In: Accounting
Chief executive officer compensation can be a material amount and is often scrutinized by regulators, analysts, competitors, and investors. For CEOs of publicly traded companies, compensation can consist of salary, bonus, stock option grants, or other stock awards that can be restricted in terms of how long the officers and directors are required to hold the stock. Publicly traded companies are required by the Securities and Exchange Commission to provide disclosures about the components of executive compensation in the company’s annual proxy statement.
How would the auditor test the fair value of the stock option/stock appreciation rights (SAR)?

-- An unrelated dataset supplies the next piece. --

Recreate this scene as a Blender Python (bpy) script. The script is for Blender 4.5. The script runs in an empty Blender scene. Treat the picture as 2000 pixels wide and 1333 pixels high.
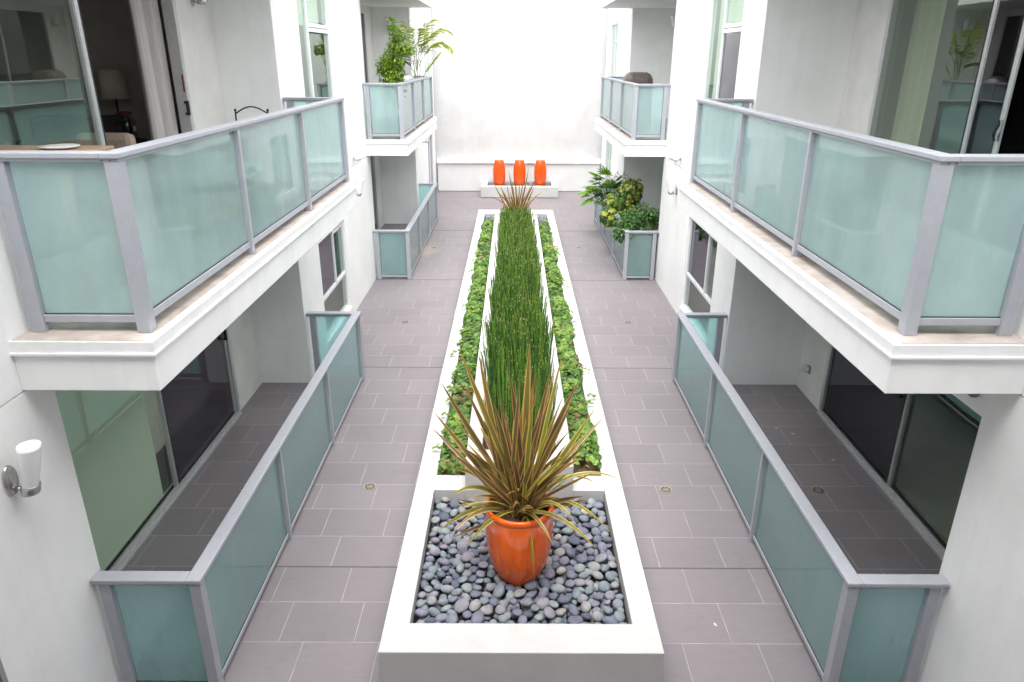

Why are the presentation and disclosure-related audit objectives so important for stock-based compensation?
Solution:
The auditor can test the fair value of the stock options and stock option appreciation rights(SARs) by the examination of the minutes of the meeting of the board of directors in which the SARs were approved. He should also verify whether the fair value has been estimated on proper terms. For this he should he should examine the fair values of the stock options and SARs on the grant date, and also the methodologies and assumptions used by the company to value the rights to evaluate the accuracy and reasonableness. The auditor may also use a compensation specialist to assist with the examination.
Presentation and disclosure audit objectives are important for stock based compensation as this information is evaluated by investors,regulators,competitors,and analysts. Since there is a criticism that top executive officers are overpaid relative to the workers, there is demand for this information to be disclosed in the footnotes of the financial statements as well as in proxy statements for publicly traded companies.